Woodward isn’t just reluctant to criticize the Administration — he’s become the water carrier of choice. Schanberg doesn’t report the big, fat whopping lie that Woodward went on to tell in that interview, that he had seen the CIA damage report done on the Plame leak:

    They did a damage assessment within the CIA, looking at what this did that Joe Wilson’s wife was outed. And turned out it was quite minimal damage. They did not have to pull anyone out undercover abroad. They didn’t have to resettle anyone. There was no physical danger to anyone and there was just some embarrassment.

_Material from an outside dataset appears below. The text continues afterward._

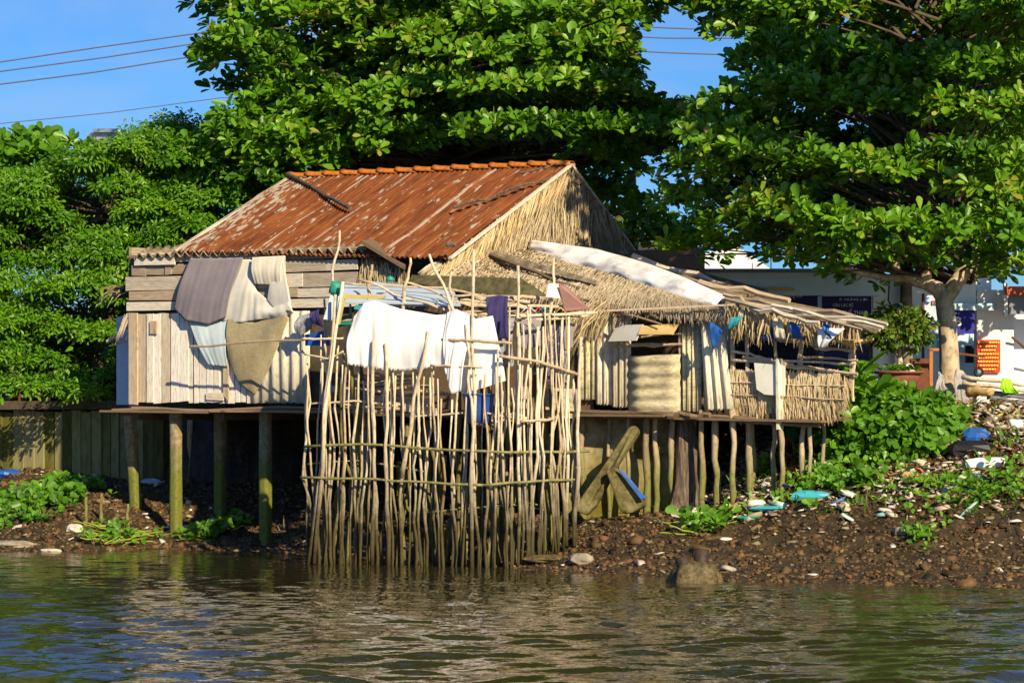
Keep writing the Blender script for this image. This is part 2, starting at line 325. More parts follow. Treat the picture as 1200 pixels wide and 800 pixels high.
# ================================================================ terrain and water
WX = [-60, -6.9, -4.7, -3.2, -2.5, 0, 1, 2.08, 5.45, 20]; WY = [52, 39.3, 39.9, 39.2, 37.6, 34.9, 33.9, 32.3, 30.9, 27]
def yW(x): return float(np.interp(x, WX, WY))
def yE(x): return 44-.51*(x+6.86)
SK = [-7, -2, 1.2, 2.4, 3.6]
PR = [([0, .35, 1], [0, .35, 1.0]), ([0, .35, 1], [0, .2, .8]), ([0, .38, 1], [0, .56, .66]), ([0, .25, .5, 1], [0, .3, .62, 1.1]), ([0, .25, .5, .75, 1], [0, .3, .95, 1.6, 1.97])]
def _n(x, y):
    return (.5*math.sin(1.7*x+.6*y)+.4*math.sin(.9*y*1.9-1.1*x)+.3*math.sin(4.1*x+2.7*y+1)+.2*math.sin(7.3*x-5.9*y)+.15*math.sin(13*x+9*y))
def zt(x, y, rough=True):
    a, b = yW(x), yE(x); s = (y-a)/(b-a)
    if s < 0: z = -.12*(a-y)-.0
    else:
        zz = [float(np.interp(min(s, 1), *pr)) for pr in PR]; z = float(np.interp(x, SK, zz))
    if rough: z += .045*_n(x, y)*min(1, max(0, s*6)+.15)
    return z
def ground(px, py):                         # where the ray through a pixel meets the bank
    Y = 30.0
    while Y < 46:
        p = P(px, py, Y)
        if p.z <= zt(p.x, Y): return p
        Y += .04
    return P(px, py, 44)
xs = np.concatenate([[-300, -120, -60, -30, -18], np.arange(-11, 10.01, .075), [13, 18, 30, 60, 150, 300]]); ys = np.concatenate([np.arange(27, 47.01, .09)])
V = []; 
for y in ys:
    for x in xs:
        xx = float(np.clip(x, -60, 20)); b = yE(xx)
        yy = y if abs(x) < 25 else y
        z = zt(xx, y) if y < b+.02 else (1.97 if xx > 3 else 1.97)
        if abs(x) > 25: z = -.4 if y < 40 else 1.97
        V.append((x, yy, z))
V = np.array(V); V[:, 2] += RNG.normal(0, .012, len(V)); nx = len(xs); ny = len(ys)
I = np.arange(nx*ny).reshape(ny, nx)
def quads(I): return np.stack([I[:-1, :-1].ravel(), I[:-1, 1:].ravel(), I[1:, 1:].ravel(), I[1:, :-1].ravel()], 1)
tag(mesh_np('river_bank', V, quads(I), M['mud'], smooth=True, loc=(0, 35, 0)), kind='structure')
mb = MB(); mb.add([(-900, 46.9, 1.975), (900, 46.9, 1.975), (900, 1500, 1.975), (-900, 1500, 1.975)], [(0, 1, 2, 3)])
tag(mb.build('land', M['soil'], loc=(0, 47, 1.97)), kind='structure')
xs = np.concatenate([[-400, -150, -60, -30, -15], np.arange(-8.5, 8.51, .07), [12, 20, 40, 80, 200, 400]]); ys = np.concatenate([[-300, -100, -30, 0, 10], np.arange(16, 40.5, .07), [44, 46.5]])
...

Two days later, the WaPo ran a story saying that no such CIA report was ever done. I guess that was the official answer as to what Woodward’s “news room colleagues” thought of his put-down of their efforts.

Larry Johnson went further:

    I have spoken to some people who are in a position to know. There has been damage. My source, however, declined to share classified information.

As Josh Marshall points out, this story shows that the integrity challenged Woodward, who has been pooh-poohing the Plame Wilson story all along, was part of it from the beginning.

Scooter’s lawyers are now claiming that this disclosure somehow exonerates their client.

“If what Woodward says is so, will Mr. Fitzgerald now say he was wrong to say on TV that Scooter Libby was the first official to give this information to a reporter?” Jeffress said last night. “The second question I would have is: Why did Mr. Fitzgerald indict Mr. Libby before fully investigating what other reporters knew about Wilson’s wife?”

Of course, if ol’ Bob was keeping this disclosure a secret even from his editors, how exactly was Fitz supposed to know about it? But Fitz is still shaking the trees; the Libby indictment is not just a result but is part of his tree-shaking strategy, no doubt.

We are left to wonder who the unnamed official is and why this person waited until after the Libby indictment to reveal the Woodward connection to Fitzgerald. Guesses?

Update–hack sighting: CNN just reported on this story. They exhumed Bob Barr, of all people, to interview about the Energy Task Force. Lame.